Thursday, July 1, 2021

Leader vs. Manager

What is the difference between a manager and leader? While some people are both, they have very different skill sets. I believe the 2 biggest differences between managers and leaders are:

* Their core business objectives.
* The way they motivate the people who work for or follow them.

Managers Have Subordinates
A manager has subordinates. They have a formal authority, control and responsibility for other people within an organization. The manager may also have a hierarchical authority of a team, department or division within an organization. That authority is granted to the manager by the organization. The subordinates who work for the manager generally do what they are told.

Leaders Have Followers
Leaders who are not managers have operational and project responsibility for other people in an organization. In addition, the people they lead may be across several departmental functions in an organization. They must ensure the people they are leading know their work responsibilities, but they may have limited ability to enforce what and how those people actually work.

Leaders and Managers Get Things Done Differently
Managers are very adept at executing a vision in a very systematic way and directing their subordinate employees on how to do so. They often focus on work and tasks, resources, processes and budgets.
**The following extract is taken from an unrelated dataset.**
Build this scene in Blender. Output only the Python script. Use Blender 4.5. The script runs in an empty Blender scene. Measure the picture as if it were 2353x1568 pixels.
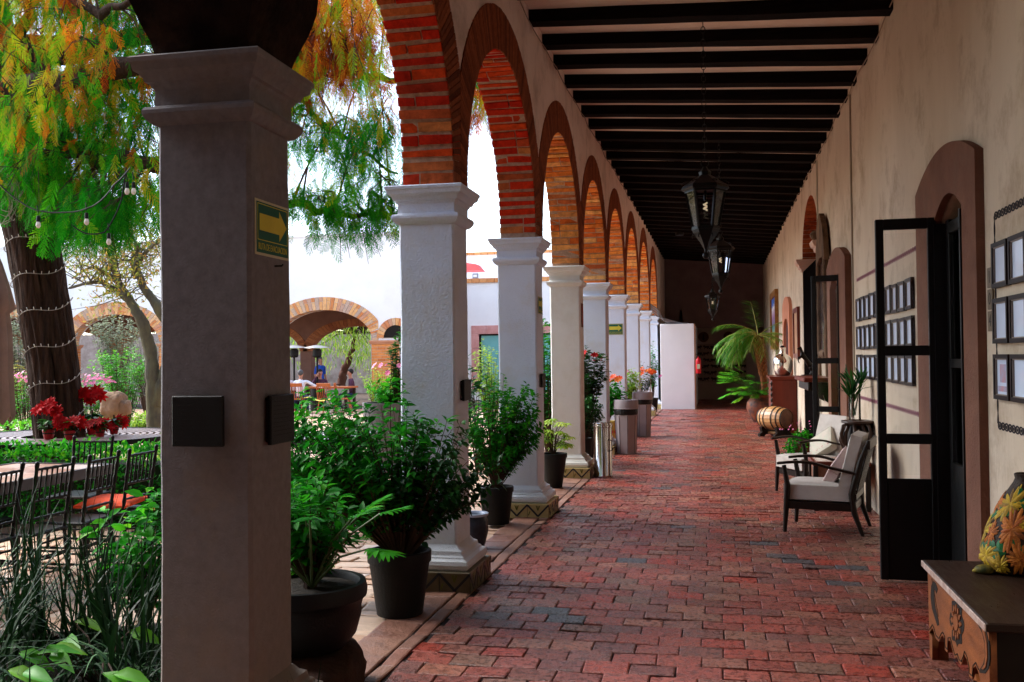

In addition, their primary focus is on keeping their area of responsibility running smoothly.

Leaders focus on achieving goals. Their primary focus is on promoting change. They keep a team motivated and empowered to achieve as much as they can. Leaders have an ability to rally employees around a vision. When their belief in the vision is so strong, they inspire employees to follow them.

Some managers can inspire and some leaders can systematically execute. But, those are not their respective core strengths. For a small organization or a start-up, the person in charge really has no choice but to be both the leader and manager. That's because it's probably just him/her and one or two others in the organization.

Understanding which you are will help you make important choices about whom you need to grow that complement your strengths and ensure the success of your organization. Understanding who your leaders are and who your managers are will help you create an organizational that addresses core business functions and needs, as well as promote positive morale and culture.